Determine if Theory is Unitary from Lagrangian

Question

Question:
Given a quantum theory specified with a Lagrangian and the degrees of freedom to be varied, what is the procedure to determine if the theory is unitary or not?

Concrete example to aid discussion:
(Taken from discussion of some simple models in this Phys.SE post, using path #2 without imposing condition E to obtain a non-unitary theory.)

Start with a Lagrangian for some complex scalar field. $$\mathcal{L}=\partial^\mu \phi^* \partial_\mu \phi -m^2 \phi^* \phi -\lambda (\phi^* \phi)^2$$

Is this unitary? How can this be checked and verified?

Now, write the complex field with two real components $\phi = \phi_1 + i \phi_2$. The Lagrangian is then $$\mathcal{L}= \left(\partial^\mu \phi_1 \partial_\mu \phi_1 -m^2 (\phi_1)^2 -\lambda (\phi_1)^4 \right) -2\lambda (\phi_1)^2(\phi_2)^2 +\left( \partial^\mu \phi_2 \partial_\mu \phi_2 - m^2 (\phi_2)^2 -\lambda (\phi_2)^4 \right)$$

Now complexify the fields (let $\phi_1$ and $\phi_2$ now be complex valued), and do not impose $${\rm Im}(\phi_1)~=~0~=~{\rm Im}(\phi_2).$$ From earlier discussion, this new theory will not be unitary.

What procedure can I go through starting from this Lagrangian to show that this is no longer unitary?

Answer 1

I would check if the corresponding Hamiltonian is self-adjoint. The time evolution operator is

$$ U(t,t') = \text{e}^{i(t-t')H} \, .$$

Unitarity is equivalent to requiring that probability is conserved along the time evolution,

$$ \frac{\text{d}}{\text{d}t} \langle \psi |\psi\rangle = i \langle \psi | H |\psi \rangle -i \langle \psi | H^\dagger |\psi \rangle = 0 \leftrightarrow H = H^\dagger \, .$$

Equivalently we have

$$ U^\dagger U = 1 \leftrightarrow H = H^\dagger \, .$$

If you take the legendre transform of your Lagrangian,

$$ H = \partial_\mu \phi \pi_mu + \partial_\mu^* \phi \pi_mu^* - L \, ,$$

you can write the Hamiltonian of your system. Then you can check weather we have

$$ H^\dagger = H \, .$$

If this is not the case, your get imaginary energy levels and decay of probability. If it is, your quantum time evolution is well defined.
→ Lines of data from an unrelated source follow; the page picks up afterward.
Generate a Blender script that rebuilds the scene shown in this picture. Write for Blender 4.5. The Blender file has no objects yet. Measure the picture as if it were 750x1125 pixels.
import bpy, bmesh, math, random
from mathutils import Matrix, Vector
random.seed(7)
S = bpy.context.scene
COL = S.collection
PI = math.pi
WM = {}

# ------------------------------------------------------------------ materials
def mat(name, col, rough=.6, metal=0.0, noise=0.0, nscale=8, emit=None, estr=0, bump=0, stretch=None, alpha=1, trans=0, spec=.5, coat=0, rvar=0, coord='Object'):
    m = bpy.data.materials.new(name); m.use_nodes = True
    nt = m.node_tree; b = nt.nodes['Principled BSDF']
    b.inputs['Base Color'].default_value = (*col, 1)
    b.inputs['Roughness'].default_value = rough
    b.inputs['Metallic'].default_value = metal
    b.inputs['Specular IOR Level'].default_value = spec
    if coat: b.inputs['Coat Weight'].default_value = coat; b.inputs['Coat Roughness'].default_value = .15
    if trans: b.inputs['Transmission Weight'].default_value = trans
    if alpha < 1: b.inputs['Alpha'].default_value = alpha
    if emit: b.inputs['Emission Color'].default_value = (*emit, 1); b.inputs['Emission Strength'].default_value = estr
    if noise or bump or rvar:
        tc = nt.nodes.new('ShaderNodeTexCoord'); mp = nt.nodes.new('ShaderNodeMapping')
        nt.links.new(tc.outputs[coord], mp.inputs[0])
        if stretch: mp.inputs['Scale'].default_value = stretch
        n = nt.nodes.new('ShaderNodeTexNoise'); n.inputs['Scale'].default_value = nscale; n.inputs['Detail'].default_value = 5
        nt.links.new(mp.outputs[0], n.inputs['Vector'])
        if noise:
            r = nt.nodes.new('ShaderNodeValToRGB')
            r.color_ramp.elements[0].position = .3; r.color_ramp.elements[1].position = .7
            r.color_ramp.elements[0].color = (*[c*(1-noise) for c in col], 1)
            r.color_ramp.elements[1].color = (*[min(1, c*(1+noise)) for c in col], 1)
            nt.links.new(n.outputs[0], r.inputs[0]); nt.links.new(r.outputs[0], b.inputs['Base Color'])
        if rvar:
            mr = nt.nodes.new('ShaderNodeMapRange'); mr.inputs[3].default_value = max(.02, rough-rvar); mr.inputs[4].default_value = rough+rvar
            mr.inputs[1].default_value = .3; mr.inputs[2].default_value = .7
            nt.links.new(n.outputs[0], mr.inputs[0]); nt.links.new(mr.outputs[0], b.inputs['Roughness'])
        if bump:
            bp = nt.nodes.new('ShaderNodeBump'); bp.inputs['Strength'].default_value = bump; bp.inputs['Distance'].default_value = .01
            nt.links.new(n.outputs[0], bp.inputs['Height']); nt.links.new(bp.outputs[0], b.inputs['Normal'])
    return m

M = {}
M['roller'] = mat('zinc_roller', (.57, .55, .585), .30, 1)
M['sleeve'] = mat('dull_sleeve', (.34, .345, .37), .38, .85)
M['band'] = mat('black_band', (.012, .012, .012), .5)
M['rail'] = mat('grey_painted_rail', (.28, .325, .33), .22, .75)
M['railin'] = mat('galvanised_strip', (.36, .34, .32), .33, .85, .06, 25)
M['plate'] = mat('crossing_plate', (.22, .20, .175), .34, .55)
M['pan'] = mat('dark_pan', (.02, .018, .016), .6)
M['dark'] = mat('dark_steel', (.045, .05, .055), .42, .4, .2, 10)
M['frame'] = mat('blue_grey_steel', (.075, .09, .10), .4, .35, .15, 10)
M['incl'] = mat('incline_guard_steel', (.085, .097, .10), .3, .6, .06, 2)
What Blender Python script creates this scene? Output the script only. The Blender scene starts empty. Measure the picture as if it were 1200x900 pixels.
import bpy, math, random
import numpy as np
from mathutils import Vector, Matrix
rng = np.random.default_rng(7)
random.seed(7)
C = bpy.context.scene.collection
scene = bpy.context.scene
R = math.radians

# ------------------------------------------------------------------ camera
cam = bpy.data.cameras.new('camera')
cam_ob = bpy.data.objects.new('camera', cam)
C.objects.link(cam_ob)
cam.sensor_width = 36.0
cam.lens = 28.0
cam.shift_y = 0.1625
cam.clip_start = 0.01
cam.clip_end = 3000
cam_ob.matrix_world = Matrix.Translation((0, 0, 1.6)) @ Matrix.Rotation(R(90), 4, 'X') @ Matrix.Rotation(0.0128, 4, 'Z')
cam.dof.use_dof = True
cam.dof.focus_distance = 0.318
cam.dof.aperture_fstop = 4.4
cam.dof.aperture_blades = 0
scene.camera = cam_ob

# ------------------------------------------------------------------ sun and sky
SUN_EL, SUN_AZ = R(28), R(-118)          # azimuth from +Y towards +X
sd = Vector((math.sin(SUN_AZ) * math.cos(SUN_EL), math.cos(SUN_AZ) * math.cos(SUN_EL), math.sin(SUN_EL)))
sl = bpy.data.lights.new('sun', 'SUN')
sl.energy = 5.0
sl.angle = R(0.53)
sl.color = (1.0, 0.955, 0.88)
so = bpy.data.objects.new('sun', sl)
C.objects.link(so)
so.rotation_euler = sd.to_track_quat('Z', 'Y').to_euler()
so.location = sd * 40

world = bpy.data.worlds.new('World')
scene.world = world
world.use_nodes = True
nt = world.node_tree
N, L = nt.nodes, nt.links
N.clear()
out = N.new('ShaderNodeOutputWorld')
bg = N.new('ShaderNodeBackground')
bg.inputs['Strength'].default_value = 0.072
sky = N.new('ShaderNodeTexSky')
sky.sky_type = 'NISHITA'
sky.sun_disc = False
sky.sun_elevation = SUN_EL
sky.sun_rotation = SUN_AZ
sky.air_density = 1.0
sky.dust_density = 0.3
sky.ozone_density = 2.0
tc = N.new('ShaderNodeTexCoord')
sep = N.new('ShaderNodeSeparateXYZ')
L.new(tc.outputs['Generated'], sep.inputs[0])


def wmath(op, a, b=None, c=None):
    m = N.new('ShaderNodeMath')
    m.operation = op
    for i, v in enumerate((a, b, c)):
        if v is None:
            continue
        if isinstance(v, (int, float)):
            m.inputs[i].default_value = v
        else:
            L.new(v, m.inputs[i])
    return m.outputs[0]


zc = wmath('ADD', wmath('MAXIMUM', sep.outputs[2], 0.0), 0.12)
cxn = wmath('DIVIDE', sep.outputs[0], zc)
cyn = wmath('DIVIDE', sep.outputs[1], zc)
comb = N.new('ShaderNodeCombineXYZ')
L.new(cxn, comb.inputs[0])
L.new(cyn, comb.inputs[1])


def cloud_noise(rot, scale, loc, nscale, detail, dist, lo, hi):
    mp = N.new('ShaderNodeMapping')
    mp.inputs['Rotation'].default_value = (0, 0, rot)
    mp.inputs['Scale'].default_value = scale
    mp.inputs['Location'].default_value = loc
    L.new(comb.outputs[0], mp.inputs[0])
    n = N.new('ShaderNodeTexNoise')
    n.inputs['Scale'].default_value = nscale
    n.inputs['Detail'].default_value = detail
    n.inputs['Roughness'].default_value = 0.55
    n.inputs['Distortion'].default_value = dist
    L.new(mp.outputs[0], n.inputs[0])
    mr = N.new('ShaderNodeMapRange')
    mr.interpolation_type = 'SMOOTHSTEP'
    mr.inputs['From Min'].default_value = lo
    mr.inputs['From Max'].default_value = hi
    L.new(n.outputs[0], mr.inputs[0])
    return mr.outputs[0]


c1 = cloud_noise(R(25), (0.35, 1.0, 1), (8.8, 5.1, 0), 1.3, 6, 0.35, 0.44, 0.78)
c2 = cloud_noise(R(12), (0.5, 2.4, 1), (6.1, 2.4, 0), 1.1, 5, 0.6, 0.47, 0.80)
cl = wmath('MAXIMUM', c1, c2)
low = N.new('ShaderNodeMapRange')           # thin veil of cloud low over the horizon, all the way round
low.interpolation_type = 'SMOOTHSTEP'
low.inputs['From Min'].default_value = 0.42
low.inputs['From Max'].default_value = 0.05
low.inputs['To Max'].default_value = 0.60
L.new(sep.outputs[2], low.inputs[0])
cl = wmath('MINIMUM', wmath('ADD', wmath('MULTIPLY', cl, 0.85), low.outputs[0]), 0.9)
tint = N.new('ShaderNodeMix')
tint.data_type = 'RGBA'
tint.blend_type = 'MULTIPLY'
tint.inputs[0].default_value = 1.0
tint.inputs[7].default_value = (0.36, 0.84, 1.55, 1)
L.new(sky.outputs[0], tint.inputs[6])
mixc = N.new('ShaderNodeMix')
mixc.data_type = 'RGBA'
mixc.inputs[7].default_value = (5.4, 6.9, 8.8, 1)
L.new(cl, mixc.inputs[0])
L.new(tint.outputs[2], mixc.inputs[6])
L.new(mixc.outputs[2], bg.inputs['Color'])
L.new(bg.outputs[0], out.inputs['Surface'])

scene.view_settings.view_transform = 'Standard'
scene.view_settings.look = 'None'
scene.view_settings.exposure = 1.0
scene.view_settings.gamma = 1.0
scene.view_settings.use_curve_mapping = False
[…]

I would check that the potential is bounded by below so that the system has a ground state as well, but I don't think that this has anything to do with unitarity.

Note that you may be able to get out of all this if your Hamiltonian is only PT symmetric (instead of self-adjoint). See http://arxiv.org/abs/quant-ph/0501052. This is however a very recent proposition to upgrade quantum mechanics (typically to out-of-equilibrium set-ups) which is not mainstream yet and under investigation.

Answer 2

There is so called optical theorem, which states that for the unitary theory must be $$ Im (M_{k_{1}, k_{2} \to k_{1}, k_{2}}) = 2E_{cm}|\mathbf p_{cm}|\sigma_{total}(k_{1}, k_{2} \to all), $$ where $cm$ denotes center of mass frame, $\mathbf {p}_{cm}$ - momentum of one particle at CM frame, $M$ is amplitude of scattering and $\sigma_{total}$ is total cross section. So for basic validation you must use this theorem.

Also there is simple (but not exact) method of checking of unitarity by checking of lagrangian on the dimensional coupling constant (they may also be hidden, like in gauge theories, in polarization vectors). By the naive thinking, the presence of dimensional constant with dimension $E^{-n}, n < 0$ leads to the appearance of energy with positive dimension in matrix element which will lead to infinite amplitude and cross section, so will break the unitarity. But sometimes (like in gauge theories) corresponding constant does not contribute to divergence.